İBÂDET(5)
Salı, 18 Temmuz 2017 00:00

İBÂDET(5)

(...dünden devam)

Peygamber (sav), aslâ Allah'a kulluktan ayrılmayacağını, yalnız Allah'a ibadet edeceğini, Allah'a isyân ettiği takdirde âhiret azâbına uğrayacağını, Allah'tan başkasına tapanların hem kendilerini, hem âilelerini mahvedeceklerini söylemesini emreden bu âyetler, kendisini tevhîd dâvâsından vazgeçirmeğe, yolundan döndürmeğe uğraşan müşriklere bir cevaptır. Mukatil'e göre Kureyş kâfirleri, Peygamber(sav)e: "Seni, getirdiğin bu dine yönelten sebep nedir? Babanın ve dedenin ve kavminin dinlerine baksana. Onlar Lât ve Uzzâ'ya taparlar" demişler, onun üzerine bu âyetler inmiş (Mefâtîhu'l-gayb: 26/254). Esasen bu âyetler, Mekke devrinin ilk üçte birinin sonunda inmiştir.

Zümer 16. âyette, kendi canlarıyla birlikte âilelerini de ziyana sokacak olan müşriklerin, uğrayacakları husran anlatılıyor: Onları, altlarından ve üstlerinden ateşten gölgeler saracaktır! Onlar, her yandan kendilerini saran bu alevli dumanların karanlığında kıvranırken yüce Allah kullarını bu korkunç sonuca uğramaktan sakındırmaktadır: "Ey kullarım, benden ittika edin (korkun)" Aksi takdirde bu sonuca uğrarsınız, buyurmaktadır.

Vik āye kökünden ifti‘âl veznindeki ittikā, korunmak demek­tir. Al­lah’tan korkup çekinmeğe takvâ denilir. Allah'ın yasaklarından kaçmak, emirlerini tutmak suretiyle O'nun gazabından korunmak anlamına gelen takvâ'nın, ikiyüzden fazla âyette zikredilmesi, takvâ nın önemini belirtir. Takvâ, dinin özüdür. Dini emirler, takvâ için yerine getirilir:Tâ ki korunasınız” (Bakara: 92/183) âyeti, orucun, takvâ için emredildiğini buyurmaktadır. Yûnus Sûresinin 62-63’ncü, A‘râf Sûresinin 156’ncı, Bakara Sûresinin 103’ncü, Mâide Sûresinin 93’ncü âyetleri, takvâ olmadıkça sadece imanın, insanın kurtuluşuna yetmeyeceğini belirtir.

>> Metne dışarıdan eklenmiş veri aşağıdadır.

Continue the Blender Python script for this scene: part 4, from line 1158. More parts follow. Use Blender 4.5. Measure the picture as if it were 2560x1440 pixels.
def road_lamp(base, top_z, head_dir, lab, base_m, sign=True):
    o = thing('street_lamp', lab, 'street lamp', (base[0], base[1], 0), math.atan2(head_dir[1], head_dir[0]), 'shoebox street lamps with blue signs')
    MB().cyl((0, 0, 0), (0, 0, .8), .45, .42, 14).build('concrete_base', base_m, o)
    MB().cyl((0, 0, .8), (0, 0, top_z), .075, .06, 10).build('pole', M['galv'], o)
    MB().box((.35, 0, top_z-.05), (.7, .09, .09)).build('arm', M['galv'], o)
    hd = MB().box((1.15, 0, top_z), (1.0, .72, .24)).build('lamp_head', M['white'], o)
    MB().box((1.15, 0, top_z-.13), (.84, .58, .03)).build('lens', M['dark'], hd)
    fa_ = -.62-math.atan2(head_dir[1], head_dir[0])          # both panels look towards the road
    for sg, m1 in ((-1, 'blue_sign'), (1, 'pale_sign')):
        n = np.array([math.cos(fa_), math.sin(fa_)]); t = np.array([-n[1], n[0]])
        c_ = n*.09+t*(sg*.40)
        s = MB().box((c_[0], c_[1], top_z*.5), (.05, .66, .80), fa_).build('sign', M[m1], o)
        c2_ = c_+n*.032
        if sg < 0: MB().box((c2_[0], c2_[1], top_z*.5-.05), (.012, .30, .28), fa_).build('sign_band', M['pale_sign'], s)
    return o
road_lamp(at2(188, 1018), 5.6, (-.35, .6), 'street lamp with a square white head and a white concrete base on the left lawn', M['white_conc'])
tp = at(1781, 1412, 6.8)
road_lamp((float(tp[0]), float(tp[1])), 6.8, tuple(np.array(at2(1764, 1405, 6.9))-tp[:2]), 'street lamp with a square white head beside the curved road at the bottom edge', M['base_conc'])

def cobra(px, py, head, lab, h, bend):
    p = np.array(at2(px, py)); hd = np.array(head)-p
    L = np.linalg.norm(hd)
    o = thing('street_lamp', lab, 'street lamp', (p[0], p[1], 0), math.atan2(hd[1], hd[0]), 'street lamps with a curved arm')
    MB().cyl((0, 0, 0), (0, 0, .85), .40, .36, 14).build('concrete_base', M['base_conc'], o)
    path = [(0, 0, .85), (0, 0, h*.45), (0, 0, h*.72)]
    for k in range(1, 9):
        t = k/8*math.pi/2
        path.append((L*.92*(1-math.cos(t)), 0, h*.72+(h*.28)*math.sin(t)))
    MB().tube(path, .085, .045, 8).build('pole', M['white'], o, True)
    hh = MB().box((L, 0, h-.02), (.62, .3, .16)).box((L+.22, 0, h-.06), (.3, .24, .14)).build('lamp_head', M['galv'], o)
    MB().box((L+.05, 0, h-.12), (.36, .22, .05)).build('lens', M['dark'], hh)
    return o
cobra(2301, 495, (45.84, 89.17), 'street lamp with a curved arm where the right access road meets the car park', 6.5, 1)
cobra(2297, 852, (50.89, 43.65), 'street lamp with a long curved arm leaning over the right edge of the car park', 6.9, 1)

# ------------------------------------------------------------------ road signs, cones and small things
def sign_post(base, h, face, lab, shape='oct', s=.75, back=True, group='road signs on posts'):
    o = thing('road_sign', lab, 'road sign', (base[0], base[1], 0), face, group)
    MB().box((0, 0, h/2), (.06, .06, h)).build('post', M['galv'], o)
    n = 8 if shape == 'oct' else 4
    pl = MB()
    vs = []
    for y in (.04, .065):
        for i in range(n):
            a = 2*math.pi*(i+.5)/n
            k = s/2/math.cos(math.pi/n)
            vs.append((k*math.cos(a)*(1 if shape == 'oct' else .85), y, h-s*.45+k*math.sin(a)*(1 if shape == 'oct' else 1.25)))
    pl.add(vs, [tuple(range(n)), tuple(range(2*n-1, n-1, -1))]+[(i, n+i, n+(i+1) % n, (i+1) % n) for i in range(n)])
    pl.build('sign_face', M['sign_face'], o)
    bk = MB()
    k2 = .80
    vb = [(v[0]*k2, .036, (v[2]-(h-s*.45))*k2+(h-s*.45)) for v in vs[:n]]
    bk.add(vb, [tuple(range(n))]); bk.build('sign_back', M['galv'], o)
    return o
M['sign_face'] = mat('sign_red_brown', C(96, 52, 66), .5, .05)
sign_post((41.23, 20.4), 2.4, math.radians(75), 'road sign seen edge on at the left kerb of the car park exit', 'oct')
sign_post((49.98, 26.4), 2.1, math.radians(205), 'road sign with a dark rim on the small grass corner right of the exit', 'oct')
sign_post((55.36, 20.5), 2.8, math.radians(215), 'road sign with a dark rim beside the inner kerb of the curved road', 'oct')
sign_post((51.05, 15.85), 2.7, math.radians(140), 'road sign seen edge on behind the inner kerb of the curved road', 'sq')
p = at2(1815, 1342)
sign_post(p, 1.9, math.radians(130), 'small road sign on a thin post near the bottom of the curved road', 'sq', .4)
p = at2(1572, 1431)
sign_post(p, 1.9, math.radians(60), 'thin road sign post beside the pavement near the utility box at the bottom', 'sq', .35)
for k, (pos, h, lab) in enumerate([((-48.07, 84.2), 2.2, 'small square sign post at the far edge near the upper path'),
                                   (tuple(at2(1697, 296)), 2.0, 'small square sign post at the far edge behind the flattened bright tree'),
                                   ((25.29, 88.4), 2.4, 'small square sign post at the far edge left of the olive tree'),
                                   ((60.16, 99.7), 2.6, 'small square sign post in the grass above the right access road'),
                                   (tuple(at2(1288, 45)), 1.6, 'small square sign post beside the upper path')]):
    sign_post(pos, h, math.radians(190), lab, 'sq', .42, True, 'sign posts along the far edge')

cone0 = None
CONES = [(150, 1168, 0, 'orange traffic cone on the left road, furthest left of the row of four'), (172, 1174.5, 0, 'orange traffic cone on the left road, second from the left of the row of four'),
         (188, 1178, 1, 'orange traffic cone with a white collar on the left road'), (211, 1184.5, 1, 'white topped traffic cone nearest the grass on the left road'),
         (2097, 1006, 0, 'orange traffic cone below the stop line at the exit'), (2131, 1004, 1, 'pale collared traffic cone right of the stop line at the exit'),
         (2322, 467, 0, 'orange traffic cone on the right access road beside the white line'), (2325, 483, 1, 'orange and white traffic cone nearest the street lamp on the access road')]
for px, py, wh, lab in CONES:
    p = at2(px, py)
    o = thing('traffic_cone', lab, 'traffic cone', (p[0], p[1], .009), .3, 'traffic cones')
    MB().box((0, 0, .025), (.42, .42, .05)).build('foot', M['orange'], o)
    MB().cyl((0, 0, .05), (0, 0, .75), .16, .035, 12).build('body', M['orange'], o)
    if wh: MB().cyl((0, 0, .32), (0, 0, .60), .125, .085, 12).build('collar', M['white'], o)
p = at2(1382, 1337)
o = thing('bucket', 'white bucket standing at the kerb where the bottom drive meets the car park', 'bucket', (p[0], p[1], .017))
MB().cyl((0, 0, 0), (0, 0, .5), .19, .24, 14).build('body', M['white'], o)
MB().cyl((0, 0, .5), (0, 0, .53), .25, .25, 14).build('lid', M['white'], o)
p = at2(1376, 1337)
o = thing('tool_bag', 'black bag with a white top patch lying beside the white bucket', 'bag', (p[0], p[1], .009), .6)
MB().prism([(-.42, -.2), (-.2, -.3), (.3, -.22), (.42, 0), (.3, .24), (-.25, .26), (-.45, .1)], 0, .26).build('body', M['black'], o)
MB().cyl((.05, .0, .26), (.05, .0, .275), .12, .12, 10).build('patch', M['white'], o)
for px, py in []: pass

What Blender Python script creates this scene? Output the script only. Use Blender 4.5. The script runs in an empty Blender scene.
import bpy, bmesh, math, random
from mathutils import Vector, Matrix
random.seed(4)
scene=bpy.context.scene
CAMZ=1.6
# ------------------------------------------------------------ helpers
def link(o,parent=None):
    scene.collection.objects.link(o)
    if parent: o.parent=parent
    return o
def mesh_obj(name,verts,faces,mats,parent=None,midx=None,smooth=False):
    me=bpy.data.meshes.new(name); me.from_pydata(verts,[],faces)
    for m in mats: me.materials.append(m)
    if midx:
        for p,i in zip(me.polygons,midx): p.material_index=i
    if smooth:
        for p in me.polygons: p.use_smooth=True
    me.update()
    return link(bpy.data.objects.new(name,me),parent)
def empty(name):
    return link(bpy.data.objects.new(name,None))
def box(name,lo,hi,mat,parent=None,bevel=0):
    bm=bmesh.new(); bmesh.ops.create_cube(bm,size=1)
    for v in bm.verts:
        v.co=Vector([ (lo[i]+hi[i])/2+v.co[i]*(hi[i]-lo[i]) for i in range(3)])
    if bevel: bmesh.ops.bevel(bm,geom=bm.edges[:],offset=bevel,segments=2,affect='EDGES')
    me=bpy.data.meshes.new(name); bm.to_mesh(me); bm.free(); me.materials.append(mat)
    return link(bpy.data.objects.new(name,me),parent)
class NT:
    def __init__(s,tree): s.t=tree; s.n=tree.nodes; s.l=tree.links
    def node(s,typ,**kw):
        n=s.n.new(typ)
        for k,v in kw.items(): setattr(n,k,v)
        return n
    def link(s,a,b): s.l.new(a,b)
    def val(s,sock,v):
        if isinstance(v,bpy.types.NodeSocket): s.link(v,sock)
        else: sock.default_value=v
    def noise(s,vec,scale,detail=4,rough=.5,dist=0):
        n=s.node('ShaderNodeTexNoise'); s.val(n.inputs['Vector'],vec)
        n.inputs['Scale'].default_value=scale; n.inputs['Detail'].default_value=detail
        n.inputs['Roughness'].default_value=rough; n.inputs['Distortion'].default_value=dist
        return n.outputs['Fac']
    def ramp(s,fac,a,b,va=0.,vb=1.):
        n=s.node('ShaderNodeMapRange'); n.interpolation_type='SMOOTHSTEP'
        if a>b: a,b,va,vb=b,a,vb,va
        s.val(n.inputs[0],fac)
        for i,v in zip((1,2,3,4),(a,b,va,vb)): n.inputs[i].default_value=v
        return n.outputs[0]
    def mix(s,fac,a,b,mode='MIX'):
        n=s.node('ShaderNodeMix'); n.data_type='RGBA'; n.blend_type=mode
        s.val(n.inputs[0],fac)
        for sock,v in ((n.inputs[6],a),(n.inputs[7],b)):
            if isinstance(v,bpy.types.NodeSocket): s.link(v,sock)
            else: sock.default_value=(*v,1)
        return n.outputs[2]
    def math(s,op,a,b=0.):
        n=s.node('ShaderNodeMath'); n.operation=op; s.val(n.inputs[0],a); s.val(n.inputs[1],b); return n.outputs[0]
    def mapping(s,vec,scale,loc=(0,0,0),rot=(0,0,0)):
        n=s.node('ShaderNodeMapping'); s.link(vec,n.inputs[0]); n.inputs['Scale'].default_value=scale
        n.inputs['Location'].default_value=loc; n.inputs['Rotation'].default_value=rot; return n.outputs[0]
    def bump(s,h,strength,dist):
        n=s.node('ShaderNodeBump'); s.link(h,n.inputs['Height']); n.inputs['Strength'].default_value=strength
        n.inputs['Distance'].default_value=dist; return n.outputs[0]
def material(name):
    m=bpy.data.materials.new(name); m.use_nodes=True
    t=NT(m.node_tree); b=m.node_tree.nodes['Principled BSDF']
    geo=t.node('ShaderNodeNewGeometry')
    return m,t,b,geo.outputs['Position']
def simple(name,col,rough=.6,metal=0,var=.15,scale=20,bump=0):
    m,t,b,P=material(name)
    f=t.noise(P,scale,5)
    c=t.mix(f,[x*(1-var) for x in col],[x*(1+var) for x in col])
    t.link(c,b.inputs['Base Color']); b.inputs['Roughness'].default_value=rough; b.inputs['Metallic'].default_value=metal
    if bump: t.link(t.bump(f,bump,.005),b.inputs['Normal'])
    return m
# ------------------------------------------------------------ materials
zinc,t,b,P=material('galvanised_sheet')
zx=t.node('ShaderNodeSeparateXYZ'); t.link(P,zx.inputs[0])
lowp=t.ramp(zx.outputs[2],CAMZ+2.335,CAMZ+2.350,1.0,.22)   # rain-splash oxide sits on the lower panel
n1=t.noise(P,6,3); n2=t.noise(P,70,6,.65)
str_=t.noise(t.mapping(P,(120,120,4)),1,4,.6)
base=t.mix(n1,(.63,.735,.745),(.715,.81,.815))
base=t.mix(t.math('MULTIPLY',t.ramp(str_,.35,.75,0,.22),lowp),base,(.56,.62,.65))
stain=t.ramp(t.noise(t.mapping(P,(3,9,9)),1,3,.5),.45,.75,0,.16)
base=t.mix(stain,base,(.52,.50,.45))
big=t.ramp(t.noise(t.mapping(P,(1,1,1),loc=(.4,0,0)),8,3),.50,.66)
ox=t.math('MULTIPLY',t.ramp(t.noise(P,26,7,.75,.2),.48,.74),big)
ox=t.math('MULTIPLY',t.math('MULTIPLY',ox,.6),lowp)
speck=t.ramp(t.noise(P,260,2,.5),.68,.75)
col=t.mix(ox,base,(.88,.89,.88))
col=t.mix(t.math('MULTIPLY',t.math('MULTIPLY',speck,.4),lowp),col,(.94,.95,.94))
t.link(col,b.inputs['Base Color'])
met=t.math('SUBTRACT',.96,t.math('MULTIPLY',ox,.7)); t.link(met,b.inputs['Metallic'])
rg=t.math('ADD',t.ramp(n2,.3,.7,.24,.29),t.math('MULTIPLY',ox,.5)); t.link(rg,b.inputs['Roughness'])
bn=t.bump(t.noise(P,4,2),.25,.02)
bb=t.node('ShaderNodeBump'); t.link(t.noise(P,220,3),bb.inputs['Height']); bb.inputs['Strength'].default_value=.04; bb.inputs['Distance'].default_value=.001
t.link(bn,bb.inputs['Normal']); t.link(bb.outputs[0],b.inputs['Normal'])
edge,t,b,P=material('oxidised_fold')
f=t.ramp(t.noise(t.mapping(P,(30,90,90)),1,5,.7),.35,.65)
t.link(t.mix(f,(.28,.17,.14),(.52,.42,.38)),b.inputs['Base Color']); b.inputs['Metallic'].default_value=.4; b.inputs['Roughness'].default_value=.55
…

Daha açık bir deyimle Allah'ın emirlerini tutma, yasaklarından kaçma azmi olmadıkça yalnız iman yeterli değildir. Çünkü içteki imanın dıştaki delîli takvâdır. Takvâ, kişiyi Allah'ın emir ve yasaklarını uygulamaya götürür.

"Allah takvâ sâhibine bir çıkış yolu gösterir ve onu ummadığı yerden rızıklandırır.” (Talâk: 100/2-3), "Güzel sonuç ve başarı, takvâ sahiplerine âittir” (Hûd: 52/49), “Allah takvâ sahiplerine bir furkan verir, onların kötülüklerini örter günâhlarını bağışlar.” (Enfâl: 93/29)

İşte bundan dolayı Allah kullarını takvâya yöneltmiş, azıkların en hayırlısının takvâ olduğunu söylemiştir (Bakara: 92/197). Takvâ sâhipleri, Allah'ın dostlarıdır (Yûnus: 51/62-63). Allah da takvâ sahiplerinin velîsidir (Câsiye: 65/l9). Allah katında en üstün olan, en fazla takvâ sahibi olandır (Hucurât: 105/13). İbâdet ve duânın kabulü takvâya bağlıdır. Çünkü “Allah ancak müttekîlerden (takvâ sâhiplerinden) kabul eder.” (Mâide: 110/27).